For his birthday, the THC Sister presented THC with the February 1951 edition of Coronet, a mass circulation magazine (more than 2,500,000 printed that month!), published from 1936 through 1971, by the company that also published Esquire Magazine (which was actually a good magazine at the time). It cost 25 cents.
Here's the cover and the contents page:
The cover art depicts two young boys wrestling in imitation of what they are watching on TV. Pro wrestling was big then. In the late 50s, when our grandmother would come to sit us she would invariably turn on the TV to watch wrestling. I remember seeing Bruno Sammartino and Gorgeous George.
The first of the two cover stories, "How Wild Are Small-Town Girls?", starts by informing us that:
"Judging by the headlines in many metropolitan newspapers, life in a 'typical American small town' is very immoral indeed", but then goes on to reassure the reader that "Actually, the widespread notion that delinquency flourishes more in small communities than in metropolitan areas is completely false".
After enlightening us with many examples of small town and metro area female delinquency, the article concludes that until the right steps are taken, "there will continue to be a certain amount of delinquency and immorality in America's small towns. And so, too, will their inhabitants continue to be shamed by newspaper stories that exaggerate local conditions to lurid and shameful proportions."
Harpo Marx's affectionate profile of his brother Groucho provides a light contrast to the other cover story. Harpo notes:
Groucho doesn't regard words the way the rest of us do. He looks at a word in the usual fashion. Then he looks at it upside down, backwards, from the middle out to the ends, and from the ends back to the middle. Next he drops it in a mental Mixmaster, stirs it throughouly, and studies it again from every angle. Groucho doesn't look for double meanings. He looks for quadruple meanings. And usually finds them.
The rest of the issue contains many interesting stories and glimpses into a largely vanished America.

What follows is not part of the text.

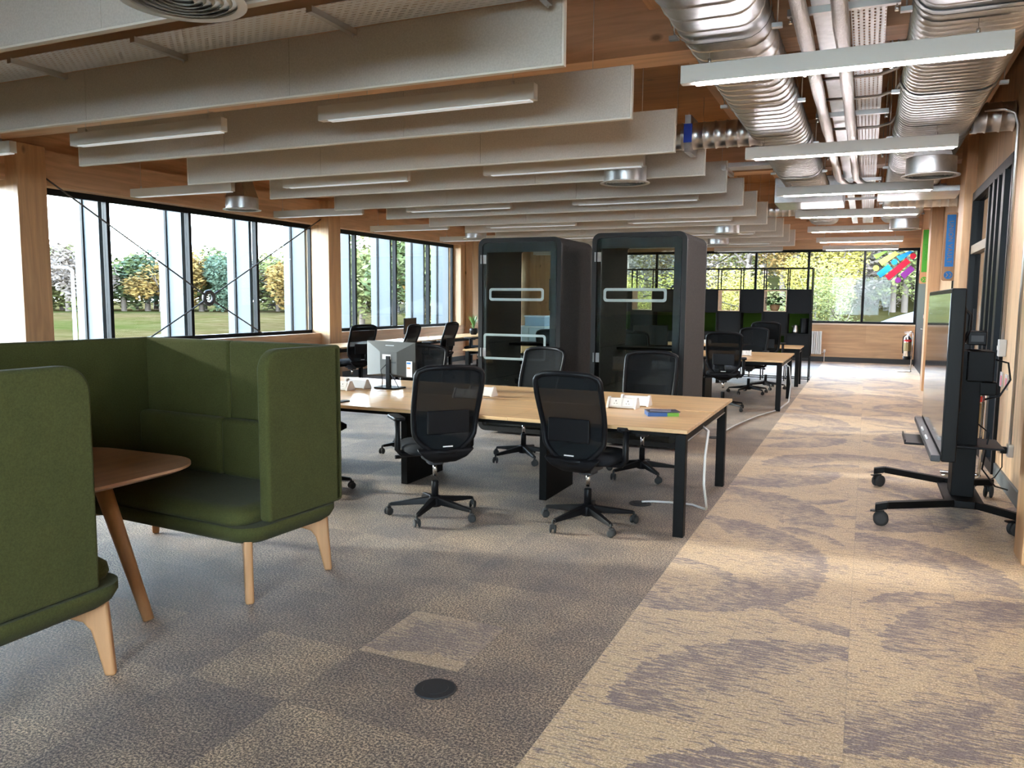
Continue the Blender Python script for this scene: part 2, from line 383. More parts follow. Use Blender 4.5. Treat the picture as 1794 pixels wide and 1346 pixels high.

And just as we see a TV on the cover, the magazine features three full page ads for the new entertainment center entering American homes. You can take your pick from the three models featured below, a 16 inch "million proof television" from RCA Victor, the 17 inch "most beautiful ever" model from Admiral, or go big with the 19 inch "super life-size" set from GE which cost $499.95 or about $5,800 in 2023 dollars.